The data forced the resignations of Iceland’s prime minister Sigmundur David Gunnlaugsson, and Spain’s industry minister Jose Manuel Soria.

Until now access to the total cache of 11.5 million documents, originally provided by a mysterious “John Doe”, was restricted to the ICIJ and a select group of international media.

‘In the public interest’

ICIJ said Monday it is publishing some of the information catalogued in a database “in the public interest,” as a global movement against tax evasion and the secrecy accorded the beneficial owners of anonymous shell companies gains force.

The database “allows users to explore the networks of companies and people that used — and sometimes abused — the secrecy of offshore locales with the help of Mossack Fonseca and other intermediaries,” the ICIJ said.

But it said it was not making available raw records online, nor was it putting all the information from the records out, in part to prevent access to bank account details and personal data of those mentioned.

The data came from nearly four decades of digital archives of Mossack Fonseca, one of the leading firms in the world for creating secret companies.

It is not known how the documents came to light; Mossack Fonseca says its computer records were hacked from abroad.

However they were obtained, “John Doe” first provided them to the German newspaper Süeddeustche Zeitung, which then approached ICIJ to organize a collective analysis of them.

Criminals, filmmakers, footballers

Reports thus far have focused on scores of high-profile individuals: political leaders, celebrities and a few criminals.
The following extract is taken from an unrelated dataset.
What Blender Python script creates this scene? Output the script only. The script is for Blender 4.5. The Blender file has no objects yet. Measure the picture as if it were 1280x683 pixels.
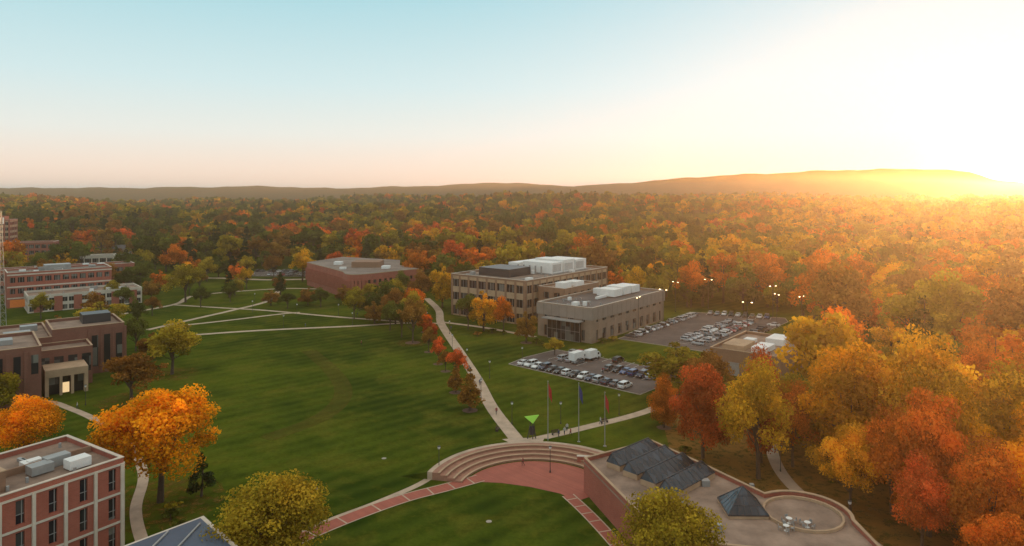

– Iceland’s Gunnlaugsson was forced to resign when his name was linked to an offshore company.

– Britain’s Cameron ended up admitting he profited from an offshore firm started by his father.

– Putin’s closest circle was named in the revelations, prompting the Russian leader to claim the Panama Papers was a US plot against him.

– Argentine President Mauricio Macri was also linked to offshore companies.

– China censored media and online social networks from mentioning links between the families of Chinese leaders with offshore entities.

– Other notable figures made uncomfortable by the documents include Argentine football star Lionel Messi, Hong Kong film star Jackie Chan and Spanish movie director Pedro Almodovar.

Mossack Fonseca on Thursday issued a “cease and desist” lawyer to the US-based ICIJ, saying that to put up the information publicly would violate attorney-client privilege.

But ICIJ says it is important the public be able to look at information on any offshore company in the Panama Papers.

“We think that information about who owns the company should be public and transparent,” Marina Walker Guevara, deputy director of the ICIJ, told CNN.

She stressed, however, that “this is not disclosing private information en masse.”

Since reporting on the Panama Papers started at the beginning of April, Panama’s government has been struggling to persuade the world that it is not a haven for tax-dodgers and money launderers.